Publié le 11 avril 2009 par Aurialie

La prochaine fois que j'irai à Moscou, je ne manquerai pas d'aller voir de mes yeux ce monument de Mikhaïl Chemiakine "Les enfants victimes des vices des adultes". Cette œuvre de près de 600 mètres, installée en 2001, est composée de deux statuts dorés d'enfants aux yeux bandés entourés de 12 autres statues de bronze représentant des dangers potentiels dans un style surréaliste grotesque (alcoolisme, exploitation, indifférence, drogue, prostitution, sadisme, ignorance, guerre, pseudo-savoir, vol, propagande de la violence, misère), plus une dernière statue pour ceux qui n'ont pas de mémoire.
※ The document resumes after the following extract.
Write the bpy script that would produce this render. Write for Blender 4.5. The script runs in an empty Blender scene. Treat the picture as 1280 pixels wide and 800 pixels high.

Pour l'artiste, ce projet a été pensé et réalisé pour appeler à lutter pour la sauvegarde de la génération actuelle et de celles à venir : "En tant que peintre, j'appelle par cette œuvre à regarder en arrière, à entendre et voir ce qui se passe autour. Et il n'est pas trop tard pour former des hommes sensés et honnêtes." Certains détracteurs ont critiqué l'accentuation mis sur les vices, et non sur la défense des enfants, et souligné le côté nuisible du monument sur le psychisme de l'enfant.

Né à Moscou en 1943, Mikhaïl Chemiakine a passé son enfance en Allemagne, avant de revenir en URSS où il a intégré en 1957 le collège spécial de l'académie d'art Répine dépendante de l'Académie des Beaux-Arts de Léningrad. Mais la vie n'a pas été simple pour cet ami du chanteur Vissotski : il est exclu de l'école à cause de ses conceptions artistiques qui ne correspondaient pas aux normes du réalisme socialiste, occupe des emplois précaires (il est ouvrier, s'occupe de la maintenance, est postier), est interné dans un hôpital psychiatrique pour avoir osé présenter à un haut-gradé du Parti communiste ses principes sur le Synthétisme Métaphysique, écrits avec un groupe d'artistes. Les autorités soviétiques l'obligent à quitter l'URSS en 1971. Il s'installe alors en France, puis aux Etats-Unis, où il peut développer son art.

De nombreux monuments ont été installés en Russie depuis la chute de l'URSS : statue de Pierre Le Grand à l'intérieur de la forteresse Pierre et Paul, monument à la mémoire des victimes de répressions politiques (sur le bord de la Neva), monument à la mémoire des architectes, bâtisseurs de Saint Petersbourg, monument à la mémoire du député assassiné M. Manevich. Si ses projets sont essentiellement liés à la Russie, il vit actuellement en France à Châteauroux, où il travaille à la création d'un monument consacré aux Français qui ont aidé les juifs à échapper aux nazis sous l'occupation.